The Packers struggled to maintain their normal level of excellency, with Aaron Rodgers taking over the quarterback position after Favre was traded to the Jets, as they finished the season at 6-10.

And of course everyone knows about the infamous and now legendary 0-16 Detroit Lions.

The Bears seem to be the only ones who have greatly improved so far as they acquired Cutler, but the Vikings could also look a lot better if they do eventually sign Brett Favre.

The Colts and Patriots are always tough opponents, and this year should not be any different.

Now the Colts did lose soon to be hall of fame wide receiver Marvin Harrison to retirement, but they have the emerging Anthony Gonzalez to help out pro bowl wide out Reggie Wayne.

The Colts should be able to maintain their performance from last year, when they finished the season at 12-4.

The Patriots, however, will be getting back Tom Brady after losing him for all of the 2008 season in their first game last year. The Patriots should be even better with Brady back and the same core as last year when they went 11-5.

The Ravens own division, the AFC North, should be very split as it was last year, with the Ravens and Steelers coming in with double-digit wins, while the Browns and Bengals struggle to avoid double-digit losses.

Pittsburgh looks very similar to their championship team from last year, which went 12-4 and defeated the Ravens twice in the regular season, and won a tough battle in the AFC Championship game over Baltimore, although all three matches were very competitive.

The Browns and Bengals have not shown much improvement over the offseason, which will certainly be necessary if they want to be competitive in the division in the upcoming season.

The Browns, who finished 4-12 last year, have not made any substantial moves to improve their team, which lacked all around last season.

The Bengals are much of the same. Finishing at 4-11-1, they have not improved and there are questions over whether either of their star wide receivers will be with them at the beginning of the season.

The Ravens should look to and expect to be able to sweep both the AFC West and NFC North matchups, as well as the four matches against the Browns and Bengals.

With these expectations, they should be looking for at least a 12-4 season with 10-6 being their absolute worst outcome and a 13-3 or 14-2 season as a possibility this year.

In order for this to happen, they will need Flacco to play like he did last season, but that should not be to much to ask for as he has a year of NFL experience now and an easier schedule.

The draft may prove to be a big help to the offensive line, which has struggled over the past few years as Ogden aged, and retired.

The Ravens have also showed interest in acquiring Anquan Boldin from the Arizona Cardinals, and if they get him then it will make Flacco's job much easier, as last year he only had to receivers to work with in Mason and Clayton.

Flacco should also have some more help from the tight end position this year as he will have a fully recovered Todd Heap and the recently acquired L.J. Smith from the Philadelphia Eagles

The Ravens' defense will be getting many players back that they did not have for the whole season last year, such as safety Dawan Landry and defensive tackle Kelly Gregg.

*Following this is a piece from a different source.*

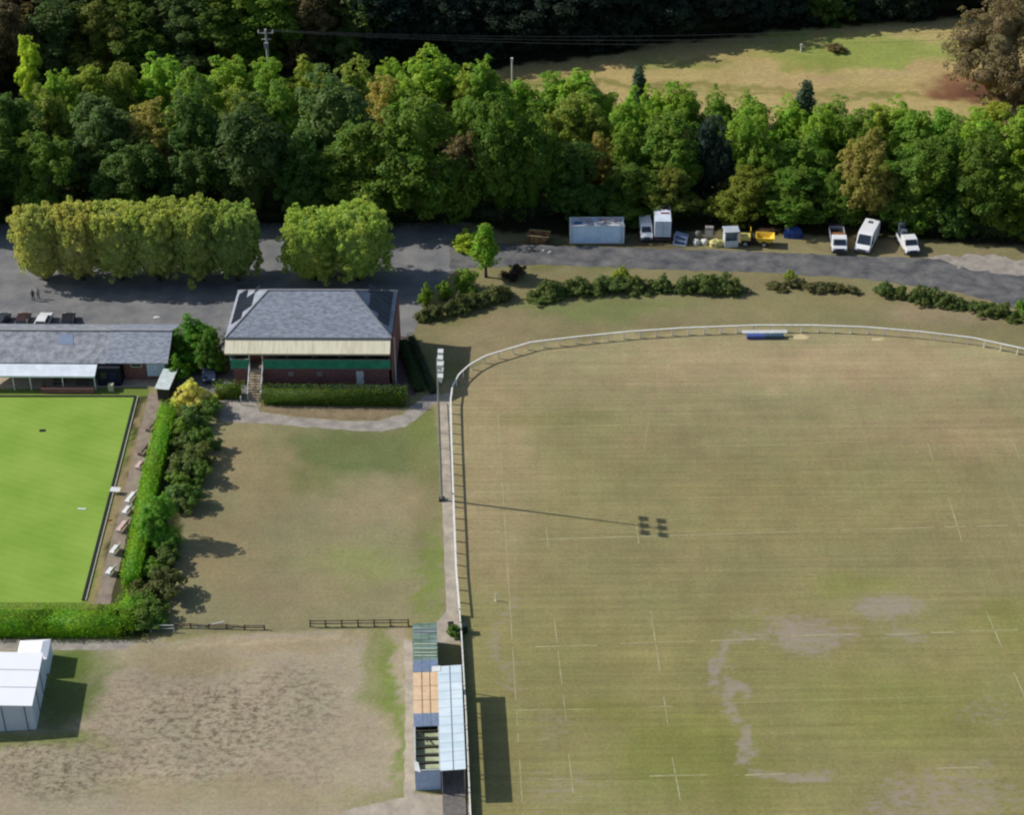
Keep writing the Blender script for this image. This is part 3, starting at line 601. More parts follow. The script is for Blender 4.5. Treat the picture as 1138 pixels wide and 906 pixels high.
hedge('clipped_hedge', 'thin dull hedge on a slant beside the pavilion', [P(457, 378), P(482, 438)], .9, .9, (.06, .085, .04), .18, 46, .1, seed=5)
hedge('clipped_hedge', 'dark hedge just right of the brick paving', [P(447, 384), P(466, 436)], 1.4, 1.2, (.045, .08, .025), .18, 40, .1, seed=8)
hg = [('bushy hedgerow right of the car park, left of the soil gap', [(466, 358), (500, 348), (540, 338), (570, 330)], 2.6, 1.9, (.075, .088, .03), 11), ('leafy hedgerow between soil gap and the grass gap', [(592, 332), (640, 326), (700, 322), (760, 323), (828, 324)], 3.0, 1.8, (.075, .10, .03), 12),
      ('low brown green hedgerow behind the blue pads', [(855, 319), (900, 322), (946, 324)], 2.0, 1.2, (.085, .085, .035), 13), ('hedgerow of mixed bushes at the right edge', [(974, 326), (1020, 334), (1060, 340), (1105, 350), (1150, 362)], 2.4, 1.6, (.07, .095, .028), 14)]
def bushy_row(label, pts, w, h, colour, sd):
    r = np.random.default_rng(sd); pts = [Vector(p) for p in pts]; o = pts[0].copy(); parts = []; st = MB()
    for a, b in zip(pts[:-1], pts[1:]):
        n = max(2, int((b-a).length/.75))
        for k in range(n):
            p = a.lerp(b, (k+r.random())/n)-o; me = CROWN_BUSH[r.integers(4)]
            v = np.empty(len(me.vertices)*3, dtype=np.float32); me.vertices.foreach_get('co', v); v = v.reshape(-1, 3).astype(float)
            f = np.empty(len(me.loops), dtype=np.int32); me.loops.foreach_get('vertex_index', f)
            an = r.random()*6.28; sc = r.uniform(.4, 1.15)*w/3.; sz = r.uniform(.35, 1.15)*h/2.4
            q = np.stack([(v[:, 0]*math.cos(an)-v[:, 1]*math.sin(an))*sc, (v[:, 0]*math.sin(an)+v[:, 1]*math.cos(an))*sc, v[:, 2]*sz], 1)
            q += np.array([p.x+r.normal()*.3, p.y+r.normal()*.45, 0]); parts.append((q, f.reshape(-1, 4)))
            if k == 0: st.tube([p, p+Vector((0, 0, h*.5))], [.05, .03], 5)
    V, Fq = join(parts); root = thing('hedgerow', label, 'hedgerow', o, 0, 'hedgerows along the track')
    me = arrays_mesh('hedgerow_leaves', V, Fq); me.materials.append(FOL); c = link('foliage', me, None, root); c.color = (*colour, 1)
    st.build('stem', BARK, root)
for lab, px, w, h, c, sd in hg: bushy_row(lab, [P(*q) for q in px], w*1.15, h*1.25, tuple(2.0*v for v in c), sd)
# bushes: centre x, foot y, width m, height m, colour, label
bushes = [(206, 452, 3.9, 3.2, (.44, .42, .12), 'round pale yellow bush by the white shelter'), (197, 424, 4.0, 3.8, (.085, .19, .02), 'bright green bush at the corner of the clubhouse'), (232, 410, 5.0, 4.0, (.06, .12, .02), 'dark green bush between clubhouse and pavilion'),
          (208, 476, 3.2, 2.4, 'grey green', 'grey green shrub right below the yellow bush'), (228, 462, 2.6, 2., 'dark green', 'dark shrub left of the pavilion gravel'), (203, 500, 3.0, 2.2, 'olive green', 'brownish olive shrub beside the upper hedge'), (222, 498, 2.8, 2.6, 'dark green', 'dark green shrub at the edge of the upper lawn'),
          (200, 530, 3.6, 2.6, 'olive green', 'olive shrub halfway down the hedge border'), (214, 536, 2.8, 2.4, 'dark green', 'dark shrub on the lawn side, halfway down the border'), (194, 562, 3.4, 2.6, 'grey green', 'grey green shrub just above the round tree'), (206, 562, 2.6, 2.4, 'dark green', 'dark shrub behind the round tree'),
          (196, 484, 3.0, 2.0, 'mid green', 'green shrub wedged between hedge and brownish olive shrub'), (214, 516, 3.0, 2.4, 'olive green', 'olive shrub between the two dark lawn side shrubs'), (196, 546, 2.6, 2.2, 'mid green', 'mid green shrub tight against the hedge, above the round tree'), (176, 630, 2.8, 2.0, 'olive green', 'olive tuft between round tree and bottom bush'), (180, 618, 2.6, 1.8, 'dark green', 'low dark shrub just below the round tree'), (164, 640, 2.4, 2., 'mid green', 'green shrub against the lower end of the hedge'), (173, 662, 4.4, 3.0, (.09, .10, .03), 'dull olive bush at the bottom of the border'), (155, 690, 4.0, 2.0, 'dark green', 'dark leafy bush at the corner of the bottom hedge'),
          (520, 276, 4.5, 2.6, 'lime green', 'lime bush at the end of the car park'), (518, 322, 3.6, 3.2, 'mid green', 'green bush left of the pointed young tree'), (474, 340, 2.6, 3.6, 'mid green', 'tall green bush at the corner of the car park'), (494, 334, 2.4, 3.0, 'mid green', 'green bush behind the left hedgerow'), (572, 308, 4.0, 1.8, (.06, .05, .03), 'dark brown bush above the soil gap'),
          (690, 312, 3.2, 2.2, 'yellow green', 'light green bush above the long hedgerow'), (878, 312, 2.2, 1.8, 'yellow green', 'yellow green bush on the low hedgerow'), (505, 706, 1.9, 1.4, 'dark green', 'dark green bush by the bins at the stand'), (1134, 352, 3.0, 2.6, 'mid green', 'green bush on the hedgerow at the right edge')]
for x, y, w, h, c, lab in bushes:
    if x < 235 and 444 < y < 695: x += 7; w *= 1.35; h *= 1.15
    plant('bush', lab, 'bush', P(x, y), w, h, CROWN_BUSH, (.135, .18, .045) if c == 'olive green' else c if isinstance(c, str) else tuple(1.4*v for v in c), trunk=BTRUNK, part='foliage', stem='stem', jit=.05)
plant('garden_tree', 'round green tree casting a shadow on the lawn', 'tree', P(179, 604), 4.8, height(179, 604, 552), CROWN[:3], (.17, .34, .05))
plant('garden_tree', 'leafy green tree beside the clubhouse roof', 'tree', P(216, 402), 6.4, height(216, 402, 352), CROWN[:4], (.12, .25, .03))
plant('garden_tree', 'dark leafy tree leaning to the pavilion fascia', 'tree', P(238, 412), 4.2, height(238, 412, 366), CROWN[:4], (.10, .21, .03))
plant('young_tree', 'pointed light green young tree at the car park corner', 'tree', P(540, 308), 4.2, height(540, 308, 249), CROWN_CONE, (.20, .36, .04))

# ------------------------------------------------------------------ pavilion
SLATE = mat('slate_roof', lin(150, 156, 166), .7, c2=lin(112, 118, 130), scale=1.4, detail=10, stretch=(1, 2.6, 1), lo=.4, hi=.62)
SLATE2 = mat('worn_slate', lin(158, 160, 165), .75, c2=lin(112, 115, 124), scale=1.1, detail=10, lo=.38, hi=.64)
SOLAR = mat('solar_glass', (.012, .016, .028), .25, c2=(.018, .022, .036), scale=.5)
CREAM = mat('stained_cream_boards', lin(226, 218, 190), .7, c2=lin(186, 176, 146), scale=1., detail=7, stretch=(2.6, .25, .25), lo=.45, hi=.75)
GREEN = mat('green_panel', lin(66, 160, 122), .55, c2=lin(50, 130, 100), scale=.8)
a = P(250, 375, 7.4); b = P(435, 375.5, 7.4); c = P(260, 323, 7.4)
PW = b.x-a.x; PD = c.y-a.y
pav = thing('pavilion', 'brick pavilion with grey hipped slate roof, cream fascia and green balcony front', 'pavilion', (a.x, a.y, 0), math.atan2(b.y-a.y, b.x-a.x))
m = MB(); e = .55                                        # body stands back from the eaves; balcony along the front
m.box(e, 1.8, 0, PW-e+.35, PD-.3, 6.6); m.build('wall', BRICK, pav)
m = MB(); m.box(e, .45, 0, PW-e, 1.8, 2.45); m.build('base_wall', BRICK, pav)
m = MB(); m.box(PW-.2, .3, 0, PW+.15, PD-.3, 7.2); m.build('end_wall', BRICK, pav)
m = MB(); m.box(.3, .2, 2.45, PW-.25, 1.8, 2.62); m.build('balcony_floor', mat('balcony_concrete', lin(120, 112, 104)), pav)
def rp(x, y, z): return Vector((x, y, z))
ze = 7.4; zr = ze+3.55; xl = PW*.235; xr = PW*.755; ym = PD*.5
roof = MB(); roof.add([rp(0, 0, ze), rp(PW, 0, ze), rp(PW, PD, ze), rp(0, PD, ze), rp(xl, ym, zr), rp(xr, ym, zr), rp(.1, .1, ze-.14), rp(PW-.1, .1, ze-.14), rp(PW-.1, PD-.1, ze-.14), rp(.1, PD-.1, ze-.14)],
                       [(0, 1, 5, 4), (1, 2, 5), (2, 3, 4, 5), (3, 0, 4), (6, 7, 1, 0), (7, 8, 2, 1), (8, 9, 3, 2), (9, 6, 0, 3), (9, 8, 7, 6)])
ro = roof.build('roof', SLATE, pav)
m = MB()
for p, q in ((rp(0, 0, ze), rp(xl, ym, zr)), (rp(PW, 0, ze), rp(xr, ym, zr)), (rp(xl, ym, zr), rp(xr, ym, zr)), (rp(0, PD, ze), rp(xl, ym, zr)), (rp(PW, PD, ze), rp(xr, ym, zr))):
    m.bar(p+Vector((0, 0, .03)), q+Vector((0, 0, .03)), .22, .1)
m.build('ridge_tile', mat('ridge_tiles', lin(150, 150, 152), .8), ro)
def solar(side, spans):
    """panel rows on the hip end: rectangles in (along eave, up the slope) coordinates"""
    if side < 0: o = rp(0, 0, ze); u_ = rp(0, PD, ze)-o; v_ = rp(xl, 0, zr-ze)
    else: o = rp(PW, 0, ze); u_ = rp(0, PD, 0); v_ = rp(xr-PW, 0, zr-ze)
    n = u_.normalized().cross(v_.normalized()); n = n if n.z > 0 else -n
    for t0, t1, s0, s1 in spans:
        q = [o+u_*t0+v_*s0, o+u_*t1+v_*s0, o+u_*t1+v_*s1, o+u_*t0+v_*s1]
        if side > 0: pass
        mm_ = MB(); mm_.hexa([p+n*.03 for p in q]+[p+n*.1 for p in q]); o2 = mm_.build('solar_panel', SOLAR, pav)
        fr = MB()
        for k in range(1, 3):
            tt = t0+(t1-t0)*k/3; fr.bar(o+u_*tt+v_*s0+n*.11, o+u_*tt+v_*s1+n*.11, .05, .03)
        fr.build('panel_joint', BLACK, o2)
solar(-1, [(.22, .50, .10, .36), (.36, .64, .36, .60), (.50, .86, .10, .36), (.64, .74, .60, .74)])
solar(1, [(.20, .50, .10, .36), (.34, .64, .36, .60), (.50, .90, .10, .36), (.64, .80, .36, .66)])
m = MB(); m.hexa([(.05, -1.75, 6.02), (PW-.12, -1.75, 6.02), (PW-.12, -.02, 7.16), (.05, -.02, 7.16), (.05, -1.78, 6.1), (PW-.12, -1.78, 6.1), (PW-.12, -.02, 7.25), (.05, -.02, 7.25)]); fa = m.build('canopy', CREAM, pav)
m = MB(); m.box(.05, -1.86, 5.9, PW-.12, -1.79, 6.12); m.build('canopy_edge', mat('cream_edge', lin(200, 190, 160), .7), fa)
m = MB(); m.box(0, -.2, 7.22, PW, -.03, 7.33); m.build('gutter', mat('grey_gutter', lin(96, 98, 104), .5), pav)
sx0, sx1 = 2.75, 4.45                                    # stair opening
for x0, x1 in ((.35, sx0), (sx1, PW-.3)):
    m = MB(); m.box(x0, .22, 2.62, x1, .30, 3.85); bp = m.build('balcony_panel', GREEN, pav)
    m = MB(); m.bar((x0, .26, 3.93), (x1, .26, 3.93), .1, .08); m.build('handrail', mat('pale_rail', lin(150, 170, 155), .6), bp)
m = MB(); m.box(.36, .3, 2.62, .44, 1.8, 5.3); m.build('side_screen', mat('turquoise_panel', lin(60, 160, 125), .5), pav)
for x in (.4, sx0, sx1, 7.6, 11., 14.4, 17.8, PW-.35):
    m = MB(); m.box(x-.06, .31, 2.62, x+.06, .43, 5.34); m.build('post', WHITE if x in (sx0, sx1) else mat('brown_post', lin(110, 92, 80), .7), pav)
for x0, x1 in ((.8, 2.6), (4.9, 7.3), (7.9, 10.7), (11.3, 14.1), (14.7, 17.5), (18.1, PW-1.1)):
    m = MB(); m.box(x0, 1.72, 3.3, x1, 1.79, 5.1); w_ = m.build('window', mat('window_frame_brown', lin(120, 96, 86)), pav)
    m = MB(); m.box(x0+.1, 1.68, 3.4, x1-.1, 1.715, 5.0); m.build('pane', GLASS, w_)
m = MB(); m.box(3.0, 1.7, 2.62, 4.2, 1.79, 4.8); m.build('door', mat('brown_door', lin(120, 70, 58)), pav)
for x in (7.6, 11.3):
    m = MB(); m.box(x, .38, 1.3, x+.7, .45, 2.); m.build('vent', mat('dull_metal', lin(150, 142, 138)), pav)
m = MB(); m.box(16.4, .36, 0.05, 17.35, .45, 2.1); dr = m.build('door', WHITE, pav); dr['label'] = 'white ground floor door'
m = MB(); m.box(17.2, .3, 1.0, 17.27, .36, 1.15); m.build('handle', BLACK, dr)
m = MB(); m.tube([(PW+.3, .4, 0), (PW+.3, .4, 7.2)], .06); m.build('drainpipe', WHITEMETAL, pav)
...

Another bonus for the Ravens is the offseason signings of Ray Lewis and Samari Rolle, which will keep a core group of veterans on the Ravens defense. 

The final key to the Ravens puzzle may be in the coaching. Although they lost the great defensive coordinator Rex Ryan, they had a rookie head coach last year in Jon Harbaugh, but now he has experience and will need to use it well with Ryan leaving for the Jets.

All of the pieces are there for the Baltimore Ravens to make a run at the NFL Championship in the 2009 season.

If they can perform like they did last year and see improvement from their young players and their coaches, then Baltimore should have an exciting and competitive year as they look to take home the championship, which the rival Pittsburgh Steelers won in 2008.